> [Job]: Extract word for word the lines of the listing from its start to the line holding "S.view_settings.use_curve_mapping = False", both ends kept; pictures are not part of the copy.

> [Data lines]:
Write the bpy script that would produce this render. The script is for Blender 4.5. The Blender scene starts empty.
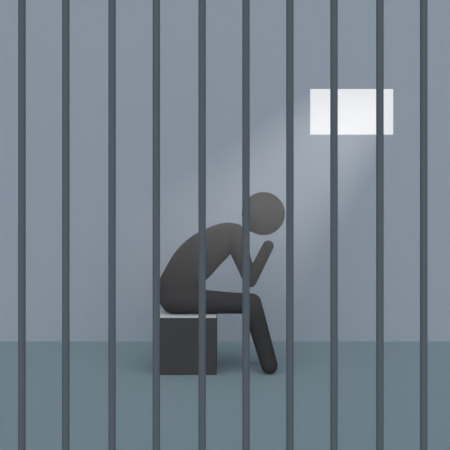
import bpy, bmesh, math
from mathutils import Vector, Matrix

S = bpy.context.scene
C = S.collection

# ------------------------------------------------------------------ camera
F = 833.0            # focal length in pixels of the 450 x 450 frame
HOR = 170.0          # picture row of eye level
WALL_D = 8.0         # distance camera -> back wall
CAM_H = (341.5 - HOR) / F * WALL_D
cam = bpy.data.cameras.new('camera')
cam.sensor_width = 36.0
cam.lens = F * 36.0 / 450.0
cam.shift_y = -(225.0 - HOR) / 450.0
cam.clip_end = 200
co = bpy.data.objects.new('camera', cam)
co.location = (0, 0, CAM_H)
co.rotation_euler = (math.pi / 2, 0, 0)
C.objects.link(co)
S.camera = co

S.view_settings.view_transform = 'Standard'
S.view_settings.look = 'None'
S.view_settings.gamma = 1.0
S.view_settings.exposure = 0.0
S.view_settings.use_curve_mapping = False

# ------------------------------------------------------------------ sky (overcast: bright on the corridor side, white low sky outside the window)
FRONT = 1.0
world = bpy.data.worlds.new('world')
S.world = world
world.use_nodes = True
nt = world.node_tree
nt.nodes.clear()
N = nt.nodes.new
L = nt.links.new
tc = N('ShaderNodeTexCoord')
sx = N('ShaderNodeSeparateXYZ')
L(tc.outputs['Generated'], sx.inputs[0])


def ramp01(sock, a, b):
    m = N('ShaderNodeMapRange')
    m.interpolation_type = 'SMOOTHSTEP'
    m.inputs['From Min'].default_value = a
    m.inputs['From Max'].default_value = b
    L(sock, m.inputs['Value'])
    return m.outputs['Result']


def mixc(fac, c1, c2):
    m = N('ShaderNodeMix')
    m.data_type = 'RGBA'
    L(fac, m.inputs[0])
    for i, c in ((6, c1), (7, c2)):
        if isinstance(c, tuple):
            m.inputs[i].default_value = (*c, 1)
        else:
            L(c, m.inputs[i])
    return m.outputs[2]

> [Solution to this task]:
Write the bpy script that would produce this render. The script is for Blender 4.5. The Blender scene starts empty.
import bpy, bmesh, math
from mathutils import Vector, Matrix

S = bpy.context.scene
C = S.collection

# ------------------------------------------------------------------ camera
F = 833.0            # focal length in pixels of the 450 x 450 frame
HOR = 170.0          # picture row of eye level
WALL_D = 8.0         # distance camera -> back wall
CAM_H = (341.5 - HOR) / F * WALL_D
cam = bpy.data.cameras.new('camera')
cam.sensor_width = 36.0
cam.lens = F * 36.0 / 450.0
cam.shift_y = -(225.0 - HOR) / 450.0
cam.clip_end = 200
co = bpy.data.objects.new('camera', cam)
co.location = (0, 0, CAM_H)
co.rotation_euler = (math.pi / 2, 0, 0)
C.objects.link(co)
S.camera = co

S.view_settings.view_transform = 'Standard'
S.view_settings.look = 'None'
S.view_settings.gamma = 1.0
S.view_settings.exposure = 0.0
S.view_settings.use_curve_mapping = False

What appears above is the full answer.